The Stripper is a reboiled 32 tray column with top tray feed provided to remove C2 and lighter components from the liquid product.
The stream composition and process condition of stripper overhead vapor is as follows:

Stream Description - Stripper OVHD
Stream Phase - Vapor
Total Molar Rate KG-MOL/HR - 1,021.58
Total Mass Rate KG/HR - 46,931.65
Temperature - C 87.15
Pressure - KG/CM2G 10.3
Total Molar Comp. Rates KG-MOL/HR
H2O 12.02
H2 26.49
NH3 0.78
H2S 205.46
METHANE 18.78
ETHANE 179.66
PROPANE 200.35
IBUTANE 91.72
BUTANE 153.85
IPENTANE 33.23
PENTANE 36.16
CP 0.02
C6+ 63.05816096

We are not injecting any corrosion inhibitor in stripper overhead stream. Is it a concern?

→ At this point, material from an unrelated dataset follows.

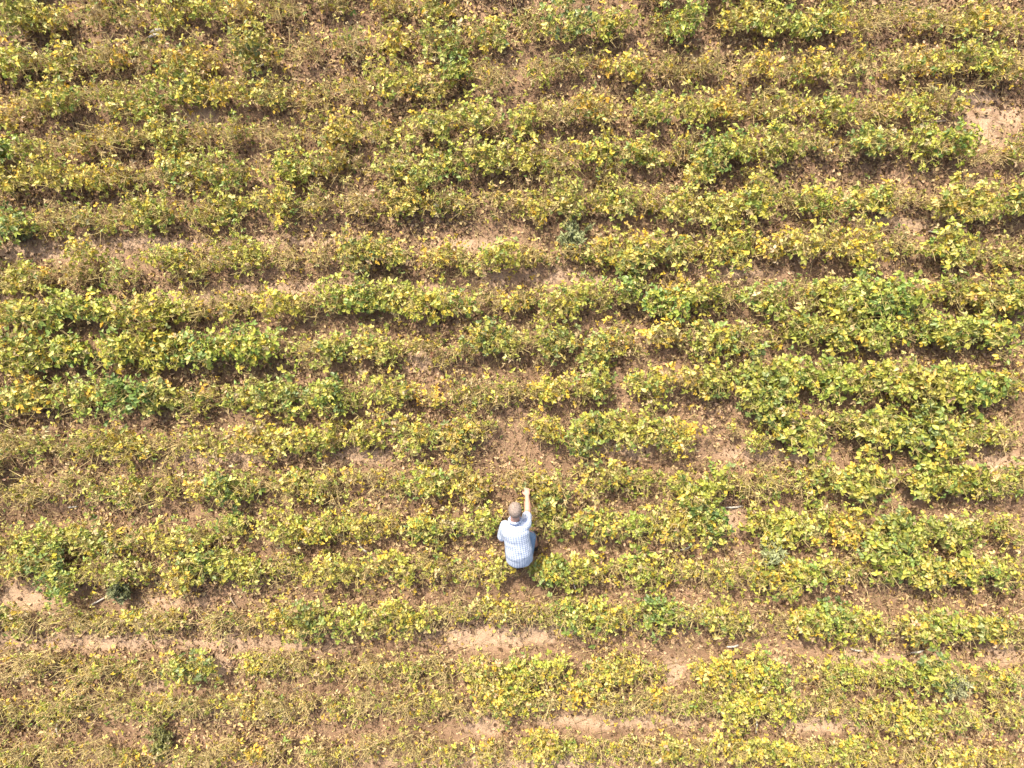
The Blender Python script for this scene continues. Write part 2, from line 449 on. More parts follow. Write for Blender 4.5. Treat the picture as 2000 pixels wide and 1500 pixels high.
# plants by crop row, each as x,y,kind[,radius] in photo coordinates
ROWS = """
40,30,G 110,40,Y 190,30,O 260,25,M 330,28,L,44 400,15,L 470,20,Y 540,15,O 640,3,O 780,0,O
20,125,L 75,120,O 130,125,L 200,108,O 280,110,M 350,115,L,52 400,130,Y,34 490,90,G,48 600,100,O 690,80,M 770,75,Y,32 850,18,L,44 870,85,L,54 955,75,L,42 1040,40,M 1110,40,G,54 1190,45,L,44 1285,60,M,30 1340,40,L,50 1440,30,L,46 1510,35,L,42 1575,50,G,38 1630,25,L,44 1700,40,O 1760,20,O 1830,40,O 1900,30,L,46 1970,40,M
15,225,Y,36 60,200,M,38 105,190,L,44 180,180,M,44 250,200,L,44 310,205,L,46 370,180,G,40 425,180,Y 470,170,O,30 530,185,L,48 610,185,M,44 680,170,O,36 760,160,L,50 840,160,L,46 890,130,G,30 960,155,O 1060,145,M 1130,120,M,32 1235,130,Y,42 1310,135,O 1390,125,O 1480,130,Y,44 1540,130,M,34 1610,140,Y,48 1680,130,M 1755,130,M 1810,118,Y,34 1860,110,L,46 1930,115,L,44 1985,130,O
20,290,L 80,285,O,36 130,280,M,42 190,270,O 250,270,O,36 330,265,L,46 400,260,O,36 460,260,M,42 540,260,O,38 620,255,M,38 670,258,L,50 730,265,M,36 830,250,L,50 880,230,M,32 940,225,L,46 1020,240,L,46 1085,225,O,36 1170,215,L,48 1270,215,L,46 1350,205,L,42 1410,205,Y,42 1500,220,M,42 1560,205,Y,32 1630,210,L,46 1710,215,O 1780,200,Y,46 1840,195,O,34
25,350,L,42 95,330,L,46 180,350,Y,44 240,340,M 310,350,O,36 350,322,L,50 412,335,L,54 470,345,M,36 560,325,L,48 612,325,M 660,315,M 750,320,Y,38 820,345,G,36 880,312,L,46 950,308,L,48 1020,300,L,38 1090,300,M,42 1170,295,L,50 1260,300,L,40 1320,300,O,34 1385,285,G,42 1450,285,L,48 1535,287,L,54 1600,272,M,36 1690,280,L,48 1740,268,O,34 1800,280,L,48 1860,280,G,38 1920,300,O,36 1980,295,M,38
30,440,G,38 90,430,O 150,425,O 210,435,M,34 250,410,M,44 300,420,L,44 370,410,M,42 440,415,L,54 530,400,L,48 560,385,M,36 620,400,O 700,390,O,36 780,390,L,52 860,400,M 905,395,O,36 990,395,M,42 1040,415,Y,40 1080,345,M,42 1110,395,L,44 1150,390,M,36 1190,350,M,36 1210,395,L,46 1270,385,O,34 1330,400,L,50 1370,340,L,42 1400,400,L,48 1480,390,L,50 1480,350,M,36 1545,390,O,32 1600,390,L,48 1690,392,L,50 1740,380,O,34 1855,392,L,52 1915,400,L,46 1985,385,G,38
12,556,M,34 45,540,L,40 100,532,M,40 150,545,O,36 172,495,L,34 240,530,M,44 320,505,L,46 380,525,M 420,500,M,44 490,490,L,42 560,495,O,42 620,490,O,38 698,488,G,44 752,490,L,54 860,500,Y,48 920,515,M,36 985,510,G,38 1040,495,M,42 1190,480,Y,44 1240,520,G,40 1250,478,Y,32 1310,485,L,44 1370,480,M,38 1440,475,L,50 1530,480,Y,46 1600,475,L,44 1690,490,Y,58 1760,470,O,30 1850,480,L,52 1900,495,M 1970,500,M,44
20,615,L,40 70,610,L,46 130,600,L,48 200,610,L,42 260,610,L,46 330,590,L,46 400,600,O,38 470,590,O,38 540,595,L,46 600,590,O,36 650,590,L,42 720,578,G,48 772,578,L,46 830,600,L,44 890,590,L,46 960,590,O,38 1010,590,O,36 1080,600,L,50 1130,575,L,44 1190,570,M,36 1230,550,G,34 1308,600,G,44 1310,565,Y,36 1370,575,L,42 1430,580,M,36 1500,585,L,44 1550,570,O,38 1620,580,L,46 1700,570,L,54 1740,590,G,42 1790,580,L,44 1860,560,M,42 1930,570,L,50 1985,580,L,42
20,690,L,44 80,690,L,46 150,690,L,48 220,680,L,48 280,680,L,46 335,682,G,50 390,680,L,42 440,670,L,50 510,680,L,48 580,680,M,42 650,680,L,44 720,675,L,48 765,690,M,34 850,680,M,42 900,690,O,36 960,660,G,44 1020,670,M,44 1090,665,G,42 1165,690,G,46 1200,650,M,38 1290,650,Y,44 1400,670,L,48 1460,655,M,40 1570,640,L,48 1640,650,L,46 1700,650,L,48 1760,645,M,40 1830,640,L,48 1890,640,L,46 1960,650,L,48
30,780,M,42 75,768,L,46 150,770,L,46 240,775,G,48 300,775,G,44 370,790,M,38 420,770,M,42 490,775,L,46 560,765,G,46 622,770,G,50 675,790,M,38 750,765,L,46 900,765,M,42 950,770,M,40 1020,760,M,44 1080,752,L,42 1160,755,L,48 1260,750,L,46 1335,745,Y,42 1400,750,L,42 1478,742,G,54 1540,728,L,52 1620,730,L,50 1680,745,M,42 1740,750,Y,48 1800,750,L,46 1860,745,L,46 1905,765,G,42 1960,745,M,44
20,860,O 80,870,M,42 150,875,M,42 200,850,M,38 252,872,L,52 330,865,O,38 410,865,Y,44 490,852,Y,48 550,855,Y,44 612,860,L,42 660,860,M,38 720,845,L,42 802,840,L,54 880,855,G,42 930,830,M,34 1060,835,L,44 1150,852,G,52 1200,830,G,38 1270,840,L,50 1340,850,Y,48 1500,795,G,58 1562,843,L,54 1480,855,M,36 1640,820,M,48 1705,835,L,46 1745,830,L,42 1812,840,G,54 1855,860,Y,38 1890,830,M,36 1960,850,O,44
20,965,O,44 80,955,O,44 150,945,M,42 210,960,M,42 270,965,M,46 330,940,M,38 400,945,M,42 450,957,G,48 500,935,M 550,950,O,42 600,950,L,46 650,945,O,42 720,930,O,38 780,940,M,42 840,938,L,48 900,932,L,44 935,965,M,36 1010,920,O,36 1075,935,M,42 1060,972,G,36 1180,935,L,46 1240,945,M,36 1310,940,M,40 1372,965,G,50 1440,940,O,42 1510,930,O,48 1565,935,O,36 1640,930,L,52 1700,950,L,48 1800,940,L,48 1870,940,L,52 1935,950,M,42 1985,930,M
30,1060,M,44 90,1050,L,46 150,1050,L,42 210,1055,L,46 270,1045,M,42 340,1055,L,48 400,1050,M,42 445,1030,L,40 540,1030,L,46 592,1035,L,44 645,1022,M,44 700,1015,L,44 760,1012,M,40 830,1040,G,46 880,1022,M,42 945,1015,L,42 1078,1018,L,40 1160,1020,L,44 1250,1025,L,46 1312,1025,Y,52 1370,1030,L,48 1382,1003,G,34 1500,1035,L,50 1560,1025,L,50 1605,995,M,34 1650,1025,Y,44 1740,1035,G,48 1790,1045,L,46 1860,1035,L,54 1930,1030,M,44 1985,1030,M
20,1100,M,38 80,1095,G,46 130,1145,G,40 180,1115,M,44 250,1105,L,40 350,1135,Y,48 400,1088,G,50 448,1090,L,40 480,1125,L,42 560,1105,M,44 605,1110,M,38 650,1120,L,42 710,1110,M,44 780,1110,L,42 830,1100,M 900,1115,M,42 958,1120,Y,42 1075,1112,G,46 1130,1112,L,46 1180,1110,M,42 1260,1110,L,48 1310,1100,M,40 1400,1130,M,36 1460,1110,M,46 1522,1122,L,48 1592,1115,L,50 1660,1110,O,42 1732,1090,G,54 1785,1120,L,46 1840,1110,L,46 1910,1115,L,48 1975,1110,M,44
20,1210,L,38 80,1215,O,38 150,1215,O,36 200,1215,O,42 290,1215,M,44 340,1200,M,42 430,1210,O,42 480,1215,O,36 560,1200,L,44 602,1215,G,44 690,1215,L,54 760,1205,L,46 802,1210,L,44 880,1190,O,36 962,1185,Y,38 1020,1200,O,40 1080,1190,O,36 1130,1197,G,54 1175,1195,L,38 1220,1200,M,36 1292,1190,G,52 1340,1205,O,38 1400,1205,L,46 1460,1212,M,42 1560,1220,Y,36 1590,1205,L,38 1622,1200,G,38 1662,1222,Y,50 1710,1220,M,38 1800,1220,L,48 1850,1220,L,42 1930,1220,G,46 1985,1230,M,38
40,1290,M,40 100,1290,M,36 150,1310,O,46 200,1310,M,44 280,1300,M,38 366,1318,G,50 500,1290,M,36 540,1290,L,44 590,1300,M,40 650,1295,L,38 720,1310,M,44 790,1310,L,46 850,1310,O,40 920,1300,M,34 970,1320,L,50 1020,1300,L,42 1080,1310,L,48 1170,1320,L,42 1210,1300,L,42 1255,1300,M,36 1390,1310,L,48 1462,1305,L,52 1505,1320,L,48 1590,1310,M,44 1640,1310,L,38 1700,1320,M,42 1760,1320,L,46 1830,1312,G,48 1930,1330,M,48 1980,1320,O
20,1390,O,42 90,1390,M,46 150,1390,L,48 220,1370,O,46 290,1382,Y,46 360,1380,O,44 410,1370,M 480,1370,O,38 540,1380,M,46 600,1370,M,38 660,1380,L,44 720,1370,O,40 780,1380,O,42 842,1365,L,48 885,1380,O,36 965,1370,L,50 1010,1365,L,42 1060,1370,O,36 1140,1350,Y,42 1200,1370,O,40 1260,1370,O,42 1310,1370,O,40 1370,1365,M,40 1440,1380,L,52 1500,1370,L,48 1560,1370,M,38 1620,1370,M,38 1690,1390,M,46 1750,1390,L,46 1800,1400,L,46 1880,1400,M,46 1960,1380,M,50
30,1480,O,46 100,1470,O,46 180,1455,O,44 240,1485,O,40 380,1480,O,44 450,1460,O,42 520,1470,O,42 600,1465,O,40 655,1485,O,40 720,1450,O,40 790,1450,O,40 870,1470,M,46 960,1470,O,42 1052,1462,L,44 1100,1460,M,40 1160,1465,M,40 1230,1460,O,40 1310,1460,L,38 1370,1465,O,38 1450,1460,L,46 1530,1470,L,44 1590,1465,M,42 1652,1457,L,46 1700,1470,M,38 1800,1470,O,42 1870,1480,Y,48 1950,1480,M,46
"""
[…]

Should we be dosing a corrosion inhibitor in stripper overhead stream based on the ammonia, water and H2S levels in stripper overhead?
 
Answers
13/06/2013 A: Ralph Ragsdale, Ragsdale Refining Courses, ralph.ragsdale@att.net
My understanding is that this is the stripper overhead stream, non-condensed vapor, feeding the absorber. The pipe should be traced and insulated, but is not usual practice to inject corrosion inhibitor. If the absorber and the stripper were stacked as a "reboiled absorber", this line would be the feed tray of the single column. That's the way I have designed this service in Saturates Gas Plants.